Anybody can painstakingly read words backwards, but how many can do it by ear? Professor Andrew Levine discovered his talent for speaking backwards in 1959 when, as a teenager watching the news on television, he admired the skill of the interpreters accompanying Soviet leader Nikita Khrushchev on his visit to the United States. Levine was keen to try his own hand at interpreting, so, as he turned every English word he heard back to front.
Word game
Amusements of this kind are not uncommon in children, especially between the ages of eight and ten, when they like to construct secret play languages. To do this, they do not have to be literate: in Panama, young Cuna Indians have a traditional game called sorik sunmakke, in which they reverse the order of the syllables in each word.
In Levine's case, the speed at which he spoke backwards was quite exceptional. He thought of his talent as nothing more than a party trick, until colleagues at the University of Wisconsin, where he taught political philosophy, decided to subject him to rigorous tests.
When asked to provide a simultaneous 'translation' of simple sentences, Levine started and finished less than two seconds behind the spoken model he was translating. Individual words he could reverse almost instantaneously, as if speaking normally. Turning words backwards often produces combination of sounds that do not occur in English, yet his failure rate over long passages was only 7 per cent.

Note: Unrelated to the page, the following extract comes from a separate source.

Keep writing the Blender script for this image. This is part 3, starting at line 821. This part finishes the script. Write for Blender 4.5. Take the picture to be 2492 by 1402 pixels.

The reason for Levine's proficiency is that he does not allow the spelling to interfere with his backwards versions of words. Like many children who take up talking backwards, he reverse the phonemes, the units of sound considered to be the building blocks of speech: 'dollars' becomes 'srallod', and 'peace' becomes 'seep'. As Levine reverses only the sounds he hears, silent letters are ignored. This means he is almost as fluent in repeating foreign languages backwards, even ones he does not understand.
Subconscious ability
Linguists were particularly interested in the fact that Levine, albeit subconsciously, was aware of the existence of phonemes. If the brain does cut spoken language up into segments of sound, further research may have practical applications in helping both the deaf and children who, through some mental disorder, have difficulty in acquiring normal forwards speech.